▶ [TASK BRIEF]:
Could the lines from the start of the data through the line with "sc.camera = cam" be set down exactly, with no pictures among them?

▶ [RECORDED DATA]:

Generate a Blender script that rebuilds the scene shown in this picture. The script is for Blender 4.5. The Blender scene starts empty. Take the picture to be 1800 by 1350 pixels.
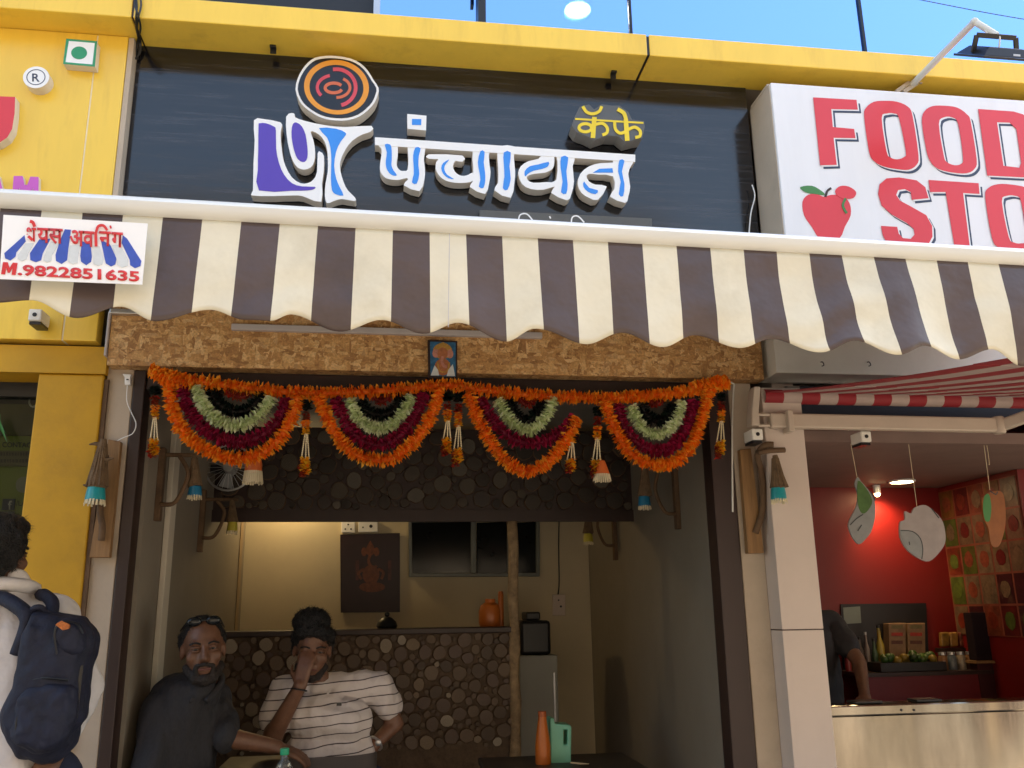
import bpy, bmesh, math, random
import numpy as np
from mathutils import Vector, Matrix, Euler
from mathutils.geometry import tessellate_polygon
random.seed(7)
R = math.radians
sc = bpy.context.scene
COL = sc.collection

# ------------------------------------------------------------------ camera
FPX, CX, CY = 1550.0, 900.0, 675.0
yaw, pitch, roll = R(8.167), R(14.41), R(-0.869)
fw = Vector((math.sin(yaw)*math.cos(pitch), math.cos(yaw)*math.cos(pitch), math.sin(pitch)))
r0 = Vector((math.cos(yaw), -math.sin(yaw), 0)); u0 = r0.cross(fw)
rt = r0*math.cos(roll) + u0*math.sin(roll); up = -r0*math.sin(roll) + u0*math.cos(roll)
CAM = Vector((0, -3.5, 1.45))
cd = bpy.data.cameras.new('camera'); cam = bpy.data.objects.new('camera', cd); COL.objects.link(cam)
cd.sensor_width = 36; cd.lens = FPX/1800*36; cd.clip_end = 600; cd.clip_start = .05
mw = Matrix.Identity(4)
for i in range(3):
    mw[i][0] = rt[i]; mw[i][1] = up[i]; mw[i][2] = -fw[i]; mw[i][3] = CAM[i]
cam.matrix_world = mw
sc.camera = cam

# ------------------------------------------------------------------ light: open shade, sun behind the building
SUN_EL, SUN_AZ = 62, 55          # azimuth measured from +Y towards +X
w = bpy.data.worlds.new('World'); sc.world = w; w.use_nodes = True
nt = w.node_tree; bg = nt.nodes['Background']
sky = nt.nodes.new('ShaderNodeTexSky'); sky.sky_type = 'NISHITA'; sky.sun_disc = False
sky.sun_elevation = R(SUN_EL); sky.sun_rotation = R(SUN_AZ); sky.air_density = 1.0; sky.dust_density = 2.0; sky.ozone_density = 1.0
nt.links.new(sky.outputs[0], bg.inputs[0]); bg.inputs[1].default_value = 0.15
sd = bpy.data.lights.new('sun', 'SUN'); sd.energy = 4.5; sd.angle = R(.5); sd.color = (1, .94, .85)
so = bpy.data.objects.new('sun', sd); COL.objects.link(so)
sdir = Vector((math.sin(R(SUN_AZ))*math.cos(R(SUN_EL)), math.cos(R(SUN_AZ))*math.cos(R(SUN_EL)), math.sin(R(SUN_EL))))
so.rotation_euler = sdir.to_track_quat('Z', 'Y').to_euler(); so.location = (0, 0, 15)
vs = sc.view_settings; vs.view_transform = 'Standard'; vs.look = 'None'; vs.gamma = 1; vs.exposure = 2.1
vs.use_white_balance = True; vs.white_balance_temperature = 7500; vs.white_balance_tint = 6

# ------------------------------------------------------------------ helpers
def ray(x, y): return rt*((x-CX)/FPX) - up*((y-CY)/FPX) + fw
def P(x, y, Y):
    d = ray(x, y); return CAM + d*((Y-CAM.y)/d.y)
def PX(x, y, X):
    d = ray(x, y); return CAM + d*((X-CAM.x)/d.x)
def PZ(x, y, Z):
    d = ray(x, y); return CAM + d*((Z-CAM.z)/d.z)
def zc(ox, oy, s): return lambda pts: [(ox+s*a, oy+s*b) for a, b in pts]

def mat(name, col, rough=.55, var=.12, vs=6, bump=0, bs=80, metal=0, spec=.5, dirt_or_sheen=0, dcol=(.12,.1,.08), dscale=2.5, stretch=(1,1,1), emit=None, trans=0, coat=0, sub=0, bd=.004, transl=0, bdet=4):
    m = bpy.data.materials.new(name); m.use_nodes = True
    n = m.node_tree.nodes; l = m.node_tree.links; b = n['Principled BSDF']
    b.inputs['Roughness'].default_value = rough; b.inputs['Metallic'].default_value = metal
    b.inputs['Specular IOR Level'].default_value = spec
    if coat: b.inputs['Coat Weight'].default_value = coat; b.inputs['Coat Roughness'].default_value = .08
    if trans: b.inputs['Transmission Weight'].default_value = trans
    if sub: b.inputs['Subsurface Weight'].default_value = sub; b.inputs['Subsurface Radius'].default_value = (.01,.004,.002)
    tc = n.new('ShaderNodeTexCoord'); mp = n.new('ShaderNodeMapping'); mp.inputs['Scale'].default_value = stretch
    l.new(tc.outputs['Object'], mp.inputs['Vector'])
    nz = n.new('ShaderNodeTexNoise'); nz.inputs['Scale'].default_value = vs; nz.inputs['Detail'].default_value = 6
    nz.inputs['Roughness'].default_value = .65
    l.new(mp.outputs[0], nz.inputs['Vector'])
    mr = n.new('ShaderNodeMapRange'); mr.inputs['From Min'].default_value = .25; mr.inputs['From Max'].default_value = .75
    mr.inputs['To Min'].default_value = 1-var; mr.inputs['To Max'].default_value = 1+var
    l.new(nz.outputs['Fac'], mr.inputs['Value'])
    mx = n.new('ShaderNodeMix'); mx.data_type = 'RGBA'; mx.blend_type = 'MULTIPLY'; mx.inputs['Factor'].default_value = 1
    mx.inputs['A'].default_value = (*col, 1); l.new(mr.outputs[0], mx.inputs['B'])
    out = mx.outputs['Result']
    if dirt_or_sheen:  # second colour layer
        n2 = n.new('ShaderNodeTexNoise'); n2.inputs['Scale'].default_value = dscale; n2.inputs['Detail'].default_value = 8; n2.inputs['Roughness'].default_value = .7
        l.new(mp.outputs[0], n2.inputs['Vector'])
        m2 = n.new('ShaderNodeMapRange'); m2.inputs['From Min'].default_value = .52; m2.inputs['From Max'].default_value = .78; m2.inputs['To Max'].default_value = dirt_or_sheen
        l.new(n2.outputs['Fac'], m2.inputs['Value'])
        x2 = n.new('ShaderNodeMix'); x2.data_type = 'RGBA'; l.new(m2.outputs[0], x2.inputs['Factor'])
        l.new(out, x2.inputs['A']); x2.inputs['B'].default_value = (*dcol, 1); out = x2.outputs['Result']
    l.new(out, b.inputs['Base Color'])
    if bump:
        n3 = n.new('ShaderNodeTexNoise'); n3.inputs['Scale'].default_value = bs; n3.inputs['Detail'].default_value = bdet
        l.new(mp.outputs[0], n3.inputs['Vector'])
        bp = n.new('ShaderNodeBump'); bp.inputs['Strength'].default_value = bump; bp.inputs['Distance'].default_value = bd
        l.new(n3.outputs['Fac'], bp.inputs['Height']); l.new(bp.outputs[0], b.inputs['Normal'])
    if emit:
        b.inputs['Emission Color'].default_value = (*emit[0], 1); b.inputs['Emission Strength'].default_value = emit[1]
    if transl:
        tl_ = n.new('ShaderNodeBsdfTranslucent'); l.new(out, tl_.inputs['Color']); ms_ = n.new('ShaderNodeMixShader'); ms_.inputs[0].default_value = transl
        l.new(b.outputs[0], ms_.inputs[1]); l.new(tl_.outputs[0], ms_.inputs[2]); l.new(ms_.outputs[0], n['Material Output'].inputs['Surface'])
    return m

def obj(name, me, parent=None, mats=()):
    for m in mats: me.materials.append(m)
    o = bpy.data.objects.new(name, me); COL.objects.link(o)
    if parent:
        o.parent = parent
        o.matrix_parent_inverse = PINV.get(parent.name, Matrix.Identity(4))
    return o
PINV = {}
def tag(o, label=None, cat=None, group=None, kind=None):
    if label: o['label'] = label
    if cat: o['category'] = cat
    if group: o['group'] = group
    if kind: o['kind'] = kind
    return o
def thing(name, label, cat, loc=(0,0,0), group=None):
    o = bpy.data.objects.new(name, None); COL.objects.link(o); o.location = loc; o.empty_display_size = .1
    PINV[o.name] = Matrix.Translation(Vector(loc)).inverted()
    return tag(o, label, cat, group)

class B:
    """collects geometry in world space, becomes one mesh object"""
    def __init__(s): s.v = []; s.f = []; s.m = []
    def add(s, v, f, m=0):
        k = len(s.v); s.v += [tuple(x) for x in v]; s.f += [tuple(i+k for i in q) for q in f]; s.m += [m]*len(f); return s
    def box(s, x0, x1, y0, y1, z0, z1, m=0):
        v = [(x,y,z) for x in (x0,x1) for y in (y0,y1) for z in (z0,z1)]
        return s.add(v, [(0,1,3,2),(4,6,7,5),(0,4,5,1),(2,3,7,6),(0,2,6,4),(1,5,7,3)], m)
    def hexa(s, a, b, m=0):
        """a, b: two quads (4 points each, same order) joined"""
        v = list(a)+list(b)
        return s.add(v, [(0,1,2,3),(4,7,6,5),(0,4,5,1),(1,5,6,2),(2,6,7,3),(3,7,4,0)], m)
    def bar(s, a, b, w_, h_, m=0, upv=Vector((0,0,1))):
        a, b = Vector(a), Vector(b); d = (b-a).normalized(); sx = d.cross(upv)
        if sx.length < 1e-4: sx = d.cross(Vector((1,0,0)))
        sx.normalize(); uz = sx.cross(d)
        q = [sx*(w_/2*i)+uz*(h_/2*j) for i, j in ((-1,-1),(1,-1),(1,1),(-1,1))]
        return s.hexa([a+x for x in q], [b+x for x in q], m)
    def tube(s, pts, rad, n=8, m=0, caps=True):
        pts = [Vector(p) for p in pts]; rads = rad if isinstance(rad, (list,tuple)) else [rad]*len(pts)
        vs_, fs = [], []; ref = None
        for i, p in enumerate(pts):
            t = (pts[min(i+1,len(pts)-1)]-pts[max(i-1,0)]).normalized()
            if ref is None:
                ref = t.orthogonal().normalized()
            ref = (ref - t*ref.dot(t)); ref = ref.normalized() if ref.length > 1e-5 else t.orthogonal().normalized()
            bn = t.cross(ref)
            for k in range(n):
                a = 2*math.pi*k/n; vs_.append(p + (ref*math.cos(a)+bn*math.sin(a))*rads[i])
        for i in range(len(pts)-1):
            for k in range(n): fs.append((i*n+k, i*n+(k+1)%n, (i+1)*n+(k+1)%n, (i+1)*n+k))
        if caps: fs += [tuple(reversed(range(n))), tuple(range((len(pts)-1)*n, len(pts)*n))]
        return s.add(vs_, fs, m)
    def lathe(s, prof, origin, n=20, axis='Z', m=0, ring=False):
        o = Vector(origin); vs_, fs = [], []
        for r_, h in prof:
            for k in range(n):
                a = 2*math.pi*k/n; c, d = r_*math.cos(a), r_*math.sin(a)
                vs_.append(o + (Vector((c,d,h)) if axis == 'Z' else Vector((c,h,d)) if axis == 'Y' else Vector((h,c,d))))
        N = len(prof)
        for i in range(N-1):
            for k in range(n): fs.append((i*n+k, i*n+(k+1)%n, (i+1)*n+(k+1)%n, (i+1)*n+k))
        if ring: fs += [((N-1)*n+k, (N-1)*n+(k+1)%n, (k+1)%n, k) for k in range(n)]
        else: fs += [tuple(reversed(range(n))), tuple(range((N-1)*n, N*n))]
        return s.add(vs_, fs, m)
    def ball(s, c, r_, n=10, m=0, rot=None):
        r_ = Vector(r_) if not isinstance(r_, (int,float)) else Vector((r_,r_,r_)); c = Vector(c)
        vs_, fs = [], []
        for i in range(n+1):
            th = math.pi*i/n
            for k in range(n*2):
                a = math.pi*k/n; p = Vector((r_.x*math.sin(th)*math.cos(a), r_.y*math.sin(th)*math.sin(a), r_.z*math.cos(th)))
                vs_.append(c + (rot @ p if rot else p))
        for i in range(n):
            for k in range(n*2): fs.append((i*2*n+k, (i+1)*2*n+k, (i+1)*2*n+(k+1)%(2*n), i*2*n+(k+1)%(2*n)))
        return s.add(vs_, fs, m)
    def cap(s, a, b, ra, rb, n=10, m=0):
        a, b = Vector(a), Vector(b); d = b-a; L = d.length
        if L < 1e-6: return s.ball(a, ra, 6, m)
        t = d/L; pts, rd = [], []
        for i in range(5):
            th = math.pi/2*(1-i/4); pts.append(a - t*(ra*math.sin(th))); rd.append(max(ra*math.cos(th), ra*.02))
        for i in range(1, 4): pts.append(a+d*(i/4)); rd.append(ra+(rb-ra)*i/4)
        for i in range(5):
            th = math.pi/2*i/4; pts.append(b + t*(rb*math.sin(th))); rd.append(max(rb*math.cos(th), rb*.02))
        return s.tube(pts, rd, n, m)
    def shape(s, loops, Yf, depth, m=0, ms=None):
        """outline(s) in picture coordinates laid on the plane Y=Yf, extruded straight back"""
        W = [[P(x, y, Yf) for x, y in lp] for lp in loops]
        return s.shape3(W, Vector((0, depth, 0)), m, ms)
    def shape3(s, W, ext, m=0, ms=None):
        nrm = Vector((0,0,0)); a = W[0]
        flat = [[Vector((p.x, p.z, 0)) if abs(ext.y) >= max(abs(ext.x),abs(ext.z)) else (Vector((p.y, p.z, 0)) if abs(ext.x) >= abs(ext.z) else Vector((p.x, p.y, 0))) for p in lp] for lp in W]
        tri = tessellate_polygon(flat); pts = [p for lp in W for p in lp]; n = len(pts)
        fs = [tuple(t) for t in tri] + [tuple(i+n for i in reversed(t)) for t in tri]
        s.add(pts+[p+ext for p in pts], fs, m)
        k = len(s.v)-2*n; st = 0
        for lp in W:
            L = len(lp)
            for i in range(L):
                j = (i+1) % L; s.f.append((k+st+i, k+st+j, k+n+st+j, k+n+st+i)); s.m.append(m if ms is None else ms)
            st += L
        return s
    def build(s, name, mats, parent=None, smooth=False, bevel=0, normals=True):
        me = bpy.data.meshes.new(name); me.from_pydata(s.v, [], s.f)
        if not isinstance(mats, (list,tuple)): mats = [mats]
        me.polygons.foreach_set('material_index', s.m)
        if normals:
            bm = bmesh.new(); bm.from_mesh(me); bmesh.ops.recalc_face_normals(bm, faces=bm.faces); bm.to_mesh(me); bm.free()
        if smooth:
            me.polygons.foreach_set('use_smooth', [True]*len(me.polygons))
        o = obj(name, me, parent, mats)
        if smooth == 'auto':
            bm = bmesh.new(); bm.from_mesh(me)
            for e in bm.edges:
                if len(e.link_faces) == 2 and e.calc_face_angle(0) > .6: e.smooth = False
            bm.to_mesh(me); bm.free()
        if bevel:
            md = o.modifiers.new('bevel', 'BEVEL'); md.width = bevel; md.segments = 2; md.limit_method = 'ANGLE'; md.angle_limit = .7
        return o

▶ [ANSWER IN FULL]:
Generate a Blender script that rebuilds the scene shown in this picture. The script is for Blender 4.5. The Blender scene starts empty. Take the picture to be 1800 by 1350 pixels.
import bpy, bmesh, math, random
import numpy as np
from mathutils import Vector, Matrix, Euler
from mathutils.geometry import tessellate_polygon
random.seed(7)
R = math.radians
sc = bpy.context.scene
COL = sc.collection

# ------------------------------------------------------------------ camera
FPX, CX, CY = 1550.0, 900.0, 675.0
yaw, pitch, roll = R(8.167), R(14.41), R(-0.869)
fw = Vector((math.sin(yaw)*math.cos(pitch), math.cos(yaw)*math.cos(pitch), math.sin(pitch)))
r0 = Vector((math.cos(yaw), -math.sin(yaw), 0)); u0 = r0.cross(fw)
rt = r0*math.cos(roll) + u0*math.sin(roll); up = -r0*math.sin(roll) + u0*math.cos(roll)
CAM = Vector((0, -3.5, 1.45))
cd = bpy.data.cameras.new('camera'); cam = bpy.data.objects.new('camera', cd); COL.objects.link(cam)
cd.sensor_width = 36; cd.lens = FPX/1800*36; cd.clip_end = 600; cd.clip_start = .05
mw = Matrix.Identity(4)
for i in range(3):
    mw[i][0] = rt[i]; mw[i][1] = up[i]; mw[i][2] = -fw[i]; mw[i][3] = CAM[i]
cam.matrix_world = mw
sc.camera = cam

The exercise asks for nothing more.